The stories are updated and contemporized in a way that doesn't lose the core of them. That is to say, it's tough to do a story set in 2011 in which people don't have cell phones, which is sort of a ridiculous thing to say. But to point to a completely different genre, in suspense fiction if people have cell phones, the game changes completely -- it's tough to be stranded at a secluded cabin if everybody can text or call. So you need to be aware of that.
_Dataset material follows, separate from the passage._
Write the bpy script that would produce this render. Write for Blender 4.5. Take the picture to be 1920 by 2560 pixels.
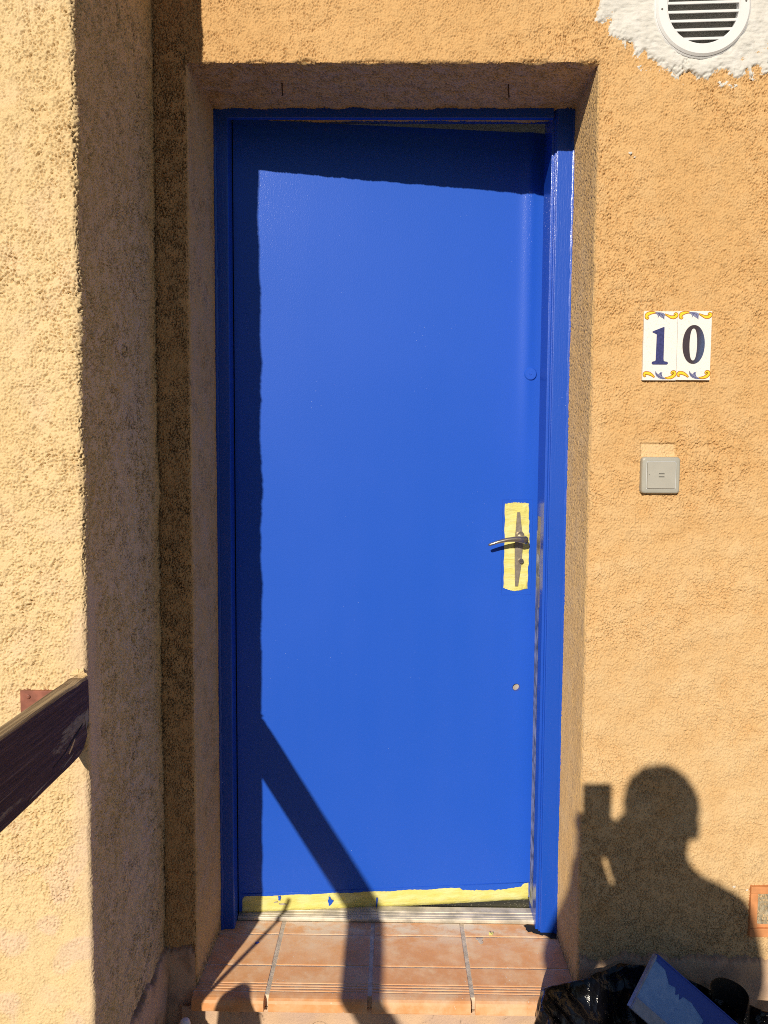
import bpy, bmesh, math, random
import numpy as np
from mathutils import Vector, Matrix

for o in list(bpy.data.objects):
    bpy.data.objects.remove(o)
SC = bpy.context.scene
COL = SC.collection
RAD = math.radians

# ------------------------------------------------------------------ camera
cam_d = bpy.data.cameras.new('camera')
cam = bpy.data.objects.new('camera', cam_d)
COL.objects.link(cam)
CAM = Vector((0.0016, -1.669, 1.2443))
pitch, yaw, roll, fpx = -0.0692, 0.0117, 0.0061, 1854.1
fw = Vector((-math.sin(yaw) * math.cos(pitch), math.cos(yaw) * math.cos(pitch), math.sin(pitch)))
rt = Vector((math.cos(yaw), math.sin(yaw), 0))
up = rt.cross(fw)
R_ = math.cos(roll) * rt + math.sin(roll) * up
U_ = math.cos(roll) * up - math.sin(roll) * rt
m3 = Matrix((R_, U_, -fw)).transposed()
cam.matrix_world = Matrix.Translation(CAM) @ m3.to_4x4()
cam_d.sensor_fit = 'VERTICAL'
cam_d.sensor_height = 36.0
cam_d.lens = 36.0 * fpx / 2560.0
cam_d.clip_start = 0.02
cam_d.clip_end = 500.0
SC.camera = cam
SC.render.resolution_x, SC.render.resolution_y = 768, 1024

# ------------------------------------------------------------------ sky, sun, exposure
SX, SZ = 0.2713, 0.4548          # metres right and metres down per metre towards the house
sun_el = math.atan2(SZ, math.hypot(1, SX))
sun_dir = Vector((SX, 1, -SZ)).normalized()      # the way the light travels
world = bpy.data.worlds.new('World')
SC.world = world
world.use_nodes = True
wn = world.node_tree
bg = wn.nodes['Background']
sky = wn.nodes.new('ShaderNodeTexSky')
sky.sky_type = 'NISHITA'
sky.sun_disc = False
sky.sun_elevation = sun_el
sky.sun_rotation = math.atan2(-SX, -1)           # clockwise from +Y towards the sun
sky.air_density, sky.dust_density, sky.ozone_density = 1.0, 0.0, 2.5
wn.links.new(sky.outputs[0], bg.inputs[0])
bg.inputs[1].default_value = 0.066
sun_d = bpy.data.lights.new('sun', 'SUN')
sun_d.energy = 4.9
sun_d.angle = RAD(0.53)
sun_d.color = (1.0, 0.90, 0.74)
sun = bpy.data.objects.new('sun', sun_d)
COL.objects.link(sun)
sun.rotation_euler = sun_dir.to_track_quat('-Z', 'Y').to_euler()
sun.location = (-3, -9, 5)
vs = SC.view_settings
vs.view_transform = 'Standard'
vs.look = 'None'
vs.exposure = 0.0
vs.gamma = 1.0
vs.use_curve_mapping = False
SC.render.engine = 'CYCLES'
SC.cycles.use_denoising = False
SC.cycles.filter_width = 1.0
SC.cycles.max_bounces = 8
SC.cycles.diffuse_bounces = 5

# ------------------------------------------------------------------ measures of the place (metres)
XL, XR, ZT = -0.454, 0.4424, 2.1037      # the opening in the house wall, wall face at y = 0
XI, PD = -0.5286, 0.408                  # inner corner of the projecting wall, its projection
FY = 0.215                               # front of the door frame
GZ = -0.18                               # the ground in front of the step
TH = math.atan(0.0775 / 0.7404)          # the door stands ajar
HINGE = Vector((-0.410, 0.267, 0))
VC = Vector((.6558, 0, 2.2123))          # middle of the air vent

# ------------------------------------------------------------------ helpers
def tag(o, label=None, cat=None, group=None, kind=None):
    if label: o['label'] = label
    if cat: o['category'] = cat
    if group: o['group'] = group
    if kind: o['kind'] = kind
    return o

def empty(name, loc=(0, 0, 0), rz=0.0):
    o = bpy.data.objects.new(name, None)
    o.empty_display_size = 0.1
    o.location = loc
    o.rotation_euler = (0, 0, rz)
    COL.objects.link(o)
    return o

def link(name, me, m=None, parent=None):
    o = bpy.data.objects.new(name, me)
    if m is not None:
        for x in (m if isinstance(m, (list, tuple)) else [m]):
            me.materials.append(x)
    COL.objects.link(o)
    if parent is not None:
        o.parent = parent
    return o

def pymesh(name, verts, faces, m, parent=None, smooth=False):
    me = bpy.data.meshes.new(name)
    me.from_pydata([tuple(v) for v in verts], [], faces)
    me.update()
    if smooth:
        for p in me.polygons: p.use_smooth = True
    return link(name, me, m, parent)

def frombm(name, bm, m, parent=None, smooth=False):
    me = bpy.data.meshes.new(name)
    bmesh.ops.recalc_face_normals(bm, faces=bm.faces[:])
    bm.to_mesh(me); bm.free()
    if smooth:
        for p in me.polygons: p.use_smooth = True
    return link(name, me, m, parent)

def box(name, x0, x1, y0, y1, z0, z1, m, parent=None, bevel=0.0, seg=2, rot=None):
    bm = bmesh.new()
    bmesh.ops.create_cube(bm, size=1)
    for v in bm.verts:
        v.co = Vector((x0 + (v.co.x + .5) * (x1 - x0), y0 + (v.co.y + .5) * (y1 - y0), z0 + (v.co.z + .5) * (z1 - z0)))
    if bevel > 0:
        bmesh.ops.bevel(bm, geom=bm.edges[:], offset=bevel, segments=seg, affect='EDGES', profile=.6)
    if rot is not None:
        bmesh.ops.transform(bm, matrix=rot, verts=bm.verts[:])
    return frombm(name, bm, m, parent, smooth=False)

def extrude(name, prof, a0, a1, axis, m, parent=None, smooth=False, segs=1):
    """prof: closed outline; axis 'x' -> outline in (y,z); 'z' -> outline in (x,y)."""
    n = len(prof); V = []; F = []
    for k in range(segs + 1):
        a = a0 + (a1 - a0) * k / segs
        for p in prof:
            V.append((a, p[0], p[1]) if axis == 'x' else (p[0], p[1], a) if axis == 'z' else (p[0], a, p[1]))
    for k in range(segs):
        for i in range(n):
            j = (i + 1) % n
            F.append((k * n + i, k * n + j, (k + 1) * n + j, (k + 1) * n + i))
    F.append(tuple(range(n))[::-1]); F.append(tuple(range(segs * n, segs * n + n)))
    bm = bmesh.new()
    vs_ = [bm.verts.new(v) for v in V]
    for f in F: bm.faces.new([vs_[i] for i in f])
    return frombm(name, bm, m, parent, smooth)

def tube(path, rad, nseg=10, cap=True):
    """verts, faces for a tube along path with radii (numbers or (a,b) pairs)."""
    V = []; F = []
    path = [Vector(p) for p in path]
    side = None
    for i, p in enumerate(path):
        t = (path[min(i + 1, len(path) - 1)] - path[max(i - 1, 0)]).normalized()
        if side is None:
            side = t.cross(Vector((0, 0, 1)))
            if side.length < 1e-3: side = t.cross(Vector((0, 1, 0)))
        side = (side - t * side.dot(t)).normalized()
        upv = side.cross(t)
        r = rad[i] if isinstance(rad, (list, tuple)) else rad
        ra, rb = r if isinstance(r, (list, tuple)) else (r, r)
        for k in range(nseg):
            a = 2 * math.pi * k / nseg
            V.append(p + side * math.cos(a) * ra + upv * math.sin(a) * rb)
    for i in range(len(path) - 1):
        for k in range(nseg):
            j = (k + 1) % nseg
            F.append((i * nseg + k, i * nseg + j, (i + 1) * nseg + j, (i + 1) * nseg + k))
    if cap:
        F.append(tuple(range(nseg))[::-1]); F.append(tuple(range((len(path) - 1) * nseg, len(path) * nseg)))
    return V, F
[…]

So these needed to be updated to a world of 2011 rather than of 1962.
But most of all, the thing we wanted these to be like were the Jeph Loeb/Tim Sale color books: "Daredevil: Yellow" and "Spider-Man: Blue" and "Hulk: Gray" -- all of which fit this model.
Via CBR.com
I hope that the Season One graphic novel series takes off for Marvel and proves more productive than the Earth One series premiered by DC Comics where readers are immersed in an entirely new universe featuring newly imagined versions of their favorite characters.